### Written instruction
Among the entries below, please repeat exactly and only the lines from the line containing "Write part 3" to the line containing "the glass', 'sealant')", both lines included.

### Data entries
++++++

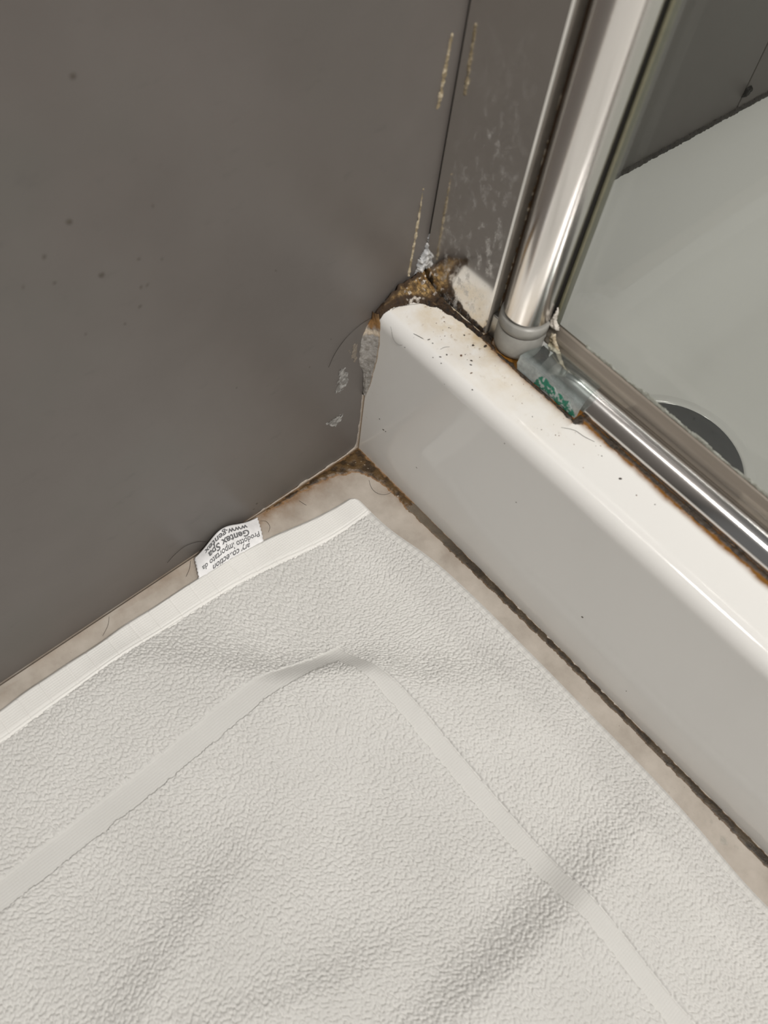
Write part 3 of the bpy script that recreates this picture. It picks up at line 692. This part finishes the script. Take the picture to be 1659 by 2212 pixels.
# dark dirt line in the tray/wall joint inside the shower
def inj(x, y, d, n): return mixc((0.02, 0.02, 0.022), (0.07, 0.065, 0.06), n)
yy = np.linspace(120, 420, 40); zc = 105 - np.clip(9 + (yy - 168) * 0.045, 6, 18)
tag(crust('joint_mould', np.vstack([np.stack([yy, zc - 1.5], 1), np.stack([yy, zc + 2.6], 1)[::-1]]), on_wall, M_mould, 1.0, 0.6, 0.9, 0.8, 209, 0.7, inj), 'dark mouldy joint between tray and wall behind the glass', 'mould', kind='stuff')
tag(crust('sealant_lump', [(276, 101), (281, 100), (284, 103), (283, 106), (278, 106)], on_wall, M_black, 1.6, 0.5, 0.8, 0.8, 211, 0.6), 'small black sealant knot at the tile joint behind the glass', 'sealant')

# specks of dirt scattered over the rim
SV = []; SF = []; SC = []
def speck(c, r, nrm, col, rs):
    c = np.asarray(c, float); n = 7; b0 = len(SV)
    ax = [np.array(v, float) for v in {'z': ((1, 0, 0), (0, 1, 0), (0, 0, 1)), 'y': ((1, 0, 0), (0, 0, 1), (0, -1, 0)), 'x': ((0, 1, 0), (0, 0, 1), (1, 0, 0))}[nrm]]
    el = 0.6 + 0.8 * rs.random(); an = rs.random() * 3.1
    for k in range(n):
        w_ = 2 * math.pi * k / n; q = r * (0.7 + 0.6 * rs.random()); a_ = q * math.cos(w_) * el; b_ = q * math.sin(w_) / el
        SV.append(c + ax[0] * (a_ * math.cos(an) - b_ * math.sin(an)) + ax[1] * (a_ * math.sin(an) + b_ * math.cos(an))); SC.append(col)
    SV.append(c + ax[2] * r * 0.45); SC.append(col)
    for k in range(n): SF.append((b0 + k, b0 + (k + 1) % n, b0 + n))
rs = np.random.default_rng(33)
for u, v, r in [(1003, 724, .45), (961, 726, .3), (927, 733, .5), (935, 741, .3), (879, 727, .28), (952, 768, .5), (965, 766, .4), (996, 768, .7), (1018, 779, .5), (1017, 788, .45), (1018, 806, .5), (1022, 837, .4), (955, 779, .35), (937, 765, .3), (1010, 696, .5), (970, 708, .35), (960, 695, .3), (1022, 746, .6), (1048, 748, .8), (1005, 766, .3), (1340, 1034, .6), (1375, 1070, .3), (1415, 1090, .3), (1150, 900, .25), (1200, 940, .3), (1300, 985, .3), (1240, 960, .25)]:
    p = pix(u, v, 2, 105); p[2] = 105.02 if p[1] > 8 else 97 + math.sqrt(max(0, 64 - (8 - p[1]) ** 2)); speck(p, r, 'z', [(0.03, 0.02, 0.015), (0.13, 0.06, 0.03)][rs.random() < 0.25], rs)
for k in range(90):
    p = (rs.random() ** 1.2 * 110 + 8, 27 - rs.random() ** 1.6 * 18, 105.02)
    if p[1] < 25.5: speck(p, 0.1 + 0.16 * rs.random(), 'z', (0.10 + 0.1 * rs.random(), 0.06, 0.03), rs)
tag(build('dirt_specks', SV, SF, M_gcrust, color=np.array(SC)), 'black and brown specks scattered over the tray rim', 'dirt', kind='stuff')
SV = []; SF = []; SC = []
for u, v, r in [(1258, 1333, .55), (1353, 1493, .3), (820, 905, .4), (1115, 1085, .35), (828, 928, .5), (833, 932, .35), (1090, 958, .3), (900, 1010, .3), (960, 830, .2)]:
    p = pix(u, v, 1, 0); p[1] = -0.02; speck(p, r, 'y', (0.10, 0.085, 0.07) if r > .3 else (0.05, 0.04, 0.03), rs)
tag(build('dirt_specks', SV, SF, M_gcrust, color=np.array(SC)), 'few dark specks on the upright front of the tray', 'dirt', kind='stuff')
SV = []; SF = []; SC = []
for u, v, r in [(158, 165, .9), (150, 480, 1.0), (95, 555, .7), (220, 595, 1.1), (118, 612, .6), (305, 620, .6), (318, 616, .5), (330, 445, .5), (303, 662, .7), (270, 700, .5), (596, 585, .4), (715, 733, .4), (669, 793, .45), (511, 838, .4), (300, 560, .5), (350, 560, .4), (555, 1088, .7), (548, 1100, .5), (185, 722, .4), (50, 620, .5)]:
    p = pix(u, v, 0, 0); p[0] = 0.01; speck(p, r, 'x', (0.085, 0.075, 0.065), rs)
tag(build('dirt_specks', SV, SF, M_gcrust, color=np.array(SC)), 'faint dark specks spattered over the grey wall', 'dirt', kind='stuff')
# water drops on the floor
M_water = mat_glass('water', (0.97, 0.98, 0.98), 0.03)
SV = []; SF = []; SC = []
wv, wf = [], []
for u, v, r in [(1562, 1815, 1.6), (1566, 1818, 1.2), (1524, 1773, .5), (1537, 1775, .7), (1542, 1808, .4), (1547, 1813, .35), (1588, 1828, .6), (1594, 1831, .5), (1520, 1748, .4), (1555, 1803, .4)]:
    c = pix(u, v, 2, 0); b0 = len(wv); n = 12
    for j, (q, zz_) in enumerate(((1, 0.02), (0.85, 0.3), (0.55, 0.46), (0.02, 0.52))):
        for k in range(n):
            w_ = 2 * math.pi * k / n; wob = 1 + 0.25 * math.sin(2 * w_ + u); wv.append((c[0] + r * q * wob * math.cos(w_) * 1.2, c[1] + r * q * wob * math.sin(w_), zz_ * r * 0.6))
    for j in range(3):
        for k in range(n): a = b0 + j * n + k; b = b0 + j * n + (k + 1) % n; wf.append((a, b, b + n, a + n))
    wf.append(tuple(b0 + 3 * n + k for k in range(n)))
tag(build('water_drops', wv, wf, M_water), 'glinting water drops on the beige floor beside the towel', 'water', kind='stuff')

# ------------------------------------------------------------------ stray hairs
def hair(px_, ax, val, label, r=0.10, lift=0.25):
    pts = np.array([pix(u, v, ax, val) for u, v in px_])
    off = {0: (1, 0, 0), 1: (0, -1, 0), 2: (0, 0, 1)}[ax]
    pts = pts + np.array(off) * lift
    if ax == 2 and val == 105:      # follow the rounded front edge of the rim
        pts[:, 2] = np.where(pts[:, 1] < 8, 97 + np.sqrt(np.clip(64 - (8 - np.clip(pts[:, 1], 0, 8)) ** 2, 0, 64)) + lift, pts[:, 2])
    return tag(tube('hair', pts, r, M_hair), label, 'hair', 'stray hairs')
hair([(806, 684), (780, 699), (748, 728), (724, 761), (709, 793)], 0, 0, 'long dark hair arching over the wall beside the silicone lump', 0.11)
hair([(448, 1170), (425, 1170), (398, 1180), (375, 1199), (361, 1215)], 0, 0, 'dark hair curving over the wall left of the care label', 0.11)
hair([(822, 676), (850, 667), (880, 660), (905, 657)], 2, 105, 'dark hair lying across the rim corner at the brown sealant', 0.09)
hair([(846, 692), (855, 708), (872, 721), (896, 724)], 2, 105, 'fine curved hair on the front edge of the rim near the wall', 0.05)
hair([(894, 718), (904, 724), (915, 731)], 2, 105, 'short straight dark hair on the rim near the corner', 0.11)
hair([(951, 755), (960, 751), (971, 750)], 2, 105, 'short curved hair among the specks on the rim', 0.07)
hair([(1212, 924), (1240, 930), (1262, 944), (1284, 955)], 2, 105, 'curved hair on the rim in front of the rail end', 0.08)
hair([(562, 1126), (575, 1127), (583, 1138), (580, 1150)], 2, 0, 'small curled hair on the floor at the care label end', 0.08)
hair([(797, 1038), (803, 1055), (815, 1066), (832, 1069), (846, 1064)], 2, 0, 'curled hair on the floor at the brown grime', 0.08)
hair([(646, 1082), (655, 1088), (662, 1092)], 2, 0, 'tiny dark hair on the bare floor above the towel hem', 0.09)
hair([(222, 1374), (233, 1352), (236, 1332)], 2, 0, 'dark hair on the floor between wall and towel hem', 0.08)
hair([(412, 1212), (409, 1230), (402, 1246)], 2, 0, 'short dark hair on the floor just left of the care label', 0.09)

++++++

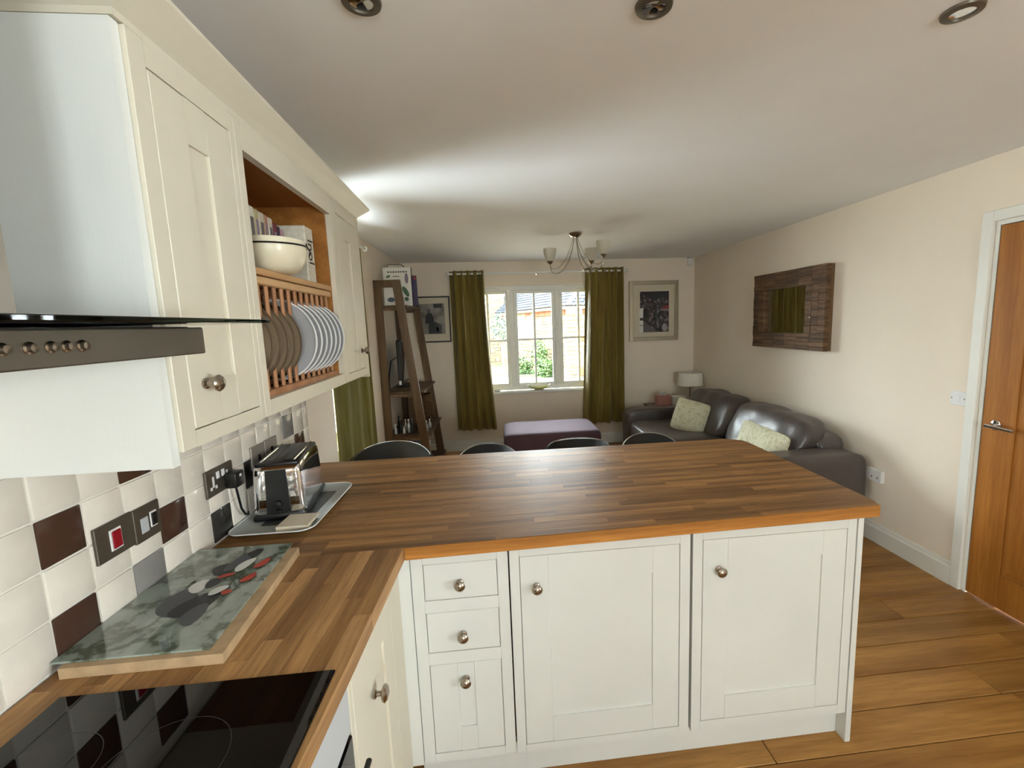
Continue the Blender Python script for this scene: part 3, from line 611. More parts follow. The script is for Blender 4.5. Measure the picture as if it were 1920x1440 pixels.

++++++

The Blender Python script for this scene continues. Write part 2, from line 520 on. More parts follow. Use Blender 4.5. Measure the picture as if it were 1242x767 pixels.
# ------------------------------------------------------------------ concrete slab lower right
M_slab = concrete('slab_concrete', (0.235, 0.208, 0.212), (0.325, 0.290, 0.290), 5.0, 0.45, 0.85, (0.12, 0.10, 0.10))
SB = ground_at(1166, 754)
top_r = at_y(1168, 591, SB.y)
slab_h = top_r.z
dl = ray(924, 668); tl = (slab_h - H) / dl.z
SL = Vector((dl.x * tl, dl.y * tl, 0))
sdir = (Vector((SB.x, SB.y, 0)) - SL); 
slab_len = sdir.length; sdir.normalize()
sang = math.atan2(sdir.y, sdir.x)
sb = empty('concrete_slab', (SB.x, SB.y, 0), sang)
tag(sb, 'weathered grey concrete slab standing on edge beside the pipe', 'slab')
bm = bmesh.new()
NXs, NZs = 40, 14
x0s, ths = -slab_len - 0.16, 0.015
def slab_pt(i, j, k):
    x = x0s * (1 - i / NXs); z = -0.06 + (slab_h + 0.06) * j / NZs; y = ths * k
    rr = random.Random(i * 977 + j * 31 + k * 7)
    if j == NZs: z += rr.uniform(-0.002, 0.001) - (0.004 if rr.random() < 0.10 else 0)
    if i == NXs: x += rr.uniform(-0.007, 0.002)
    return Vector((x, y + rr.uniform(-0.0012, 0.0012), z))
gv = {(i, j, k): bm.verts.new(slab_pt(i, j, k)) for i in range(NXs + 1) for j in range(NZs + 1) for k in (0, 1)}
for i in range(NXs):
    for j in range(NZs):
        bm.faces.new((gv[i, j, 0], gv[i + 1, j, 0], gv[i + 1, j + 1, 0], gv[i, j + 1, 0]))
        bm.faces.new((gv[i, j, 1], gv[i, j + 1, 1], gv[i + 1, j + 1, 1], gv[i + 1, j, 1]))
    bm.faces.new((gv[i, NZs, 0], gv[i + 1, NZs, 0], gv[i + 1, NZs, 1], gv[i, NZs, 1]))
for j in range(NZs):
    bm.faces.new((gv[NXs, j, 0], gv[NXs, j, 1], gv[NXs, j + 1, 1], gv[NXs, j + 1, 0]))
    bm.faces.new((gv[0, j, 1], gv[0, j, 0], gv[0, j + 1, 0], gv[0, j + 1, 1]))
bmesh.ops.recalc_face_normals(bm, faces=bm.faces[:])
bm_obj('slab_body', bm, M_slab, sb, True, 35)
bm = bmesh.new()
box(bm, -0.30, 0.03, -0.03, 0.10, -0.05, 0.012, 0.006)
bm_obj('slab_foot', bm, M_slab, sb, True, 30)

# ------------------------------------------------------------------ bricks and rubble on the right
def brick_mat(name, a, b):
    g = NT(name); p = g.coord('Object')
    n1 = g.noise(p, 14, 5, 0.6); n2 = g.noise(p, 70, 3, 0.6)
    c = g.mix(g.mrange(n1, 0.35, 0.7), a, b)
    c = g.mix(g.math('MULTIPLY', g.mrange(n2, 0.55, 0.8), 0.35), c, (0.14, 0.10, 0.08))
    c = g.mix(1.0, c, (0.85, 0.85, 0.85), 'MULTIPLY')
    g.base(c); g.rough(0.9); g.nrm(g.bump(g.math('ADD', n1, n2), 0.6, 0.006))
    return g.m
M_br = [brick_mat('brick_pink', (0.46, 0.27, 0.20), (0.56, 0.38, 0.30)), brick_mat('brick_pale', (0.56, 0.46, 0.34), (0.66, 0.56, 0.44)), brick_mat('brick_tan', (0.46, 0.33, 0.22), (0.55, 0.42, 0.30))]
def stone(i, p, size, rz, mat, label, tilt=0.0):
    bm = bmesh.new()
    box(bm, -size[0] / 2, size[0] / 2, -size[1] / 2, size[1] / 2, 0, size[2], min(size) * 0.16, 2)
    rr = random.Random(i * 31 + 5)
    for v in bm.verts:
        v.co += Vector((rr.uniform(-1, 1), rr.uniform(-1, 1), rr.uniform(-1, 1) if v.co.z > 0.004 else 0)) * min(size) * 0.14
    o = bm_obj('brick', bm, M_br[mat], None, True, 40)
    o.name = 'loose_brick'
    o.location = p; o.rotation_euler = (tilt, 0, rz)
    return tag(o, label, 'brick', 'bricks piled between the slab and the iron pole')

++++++

### Finished answer
Write part 3 of the bpy script that recreates this picture. It picks up at line 692. This part finishes the script. Take the picture to be 1659 by 2212 pixels.
# dark dirt line in the tray/wall joint inside the shower
def inj(x, y, d, n): return mixc((0.02, 0.02, 0.022), (0.07, 0.065, 0.06), n)
yy = np.linspace(120, 420, 40); zc = 105 - np.clip(9 + (yy - 168) * 0.045, 6, 18)
tag(crust('joint_mould', np.vstack([np.stack([yy, zc - 1.5], 1), np.stack([yy, zc + 2.6], 1)[::-1]]), on_wall, M_mould, 1.0, 0.6, 0.9, 0.8, 209, 0.7, inj), 'dark mouldy joint between tray and wall behind the glass', 'mould', kind='stuff')
tag(crust('sealant_lump', [(276, 101), (281, 100), (284, 103), (283, 106), (278, 106)], on_wall, M_black, 1.6, 0.5, 0.8, 0.8, 211, 0.6), 'small black sealant knot at the tile joint behind the glass', 'sealant')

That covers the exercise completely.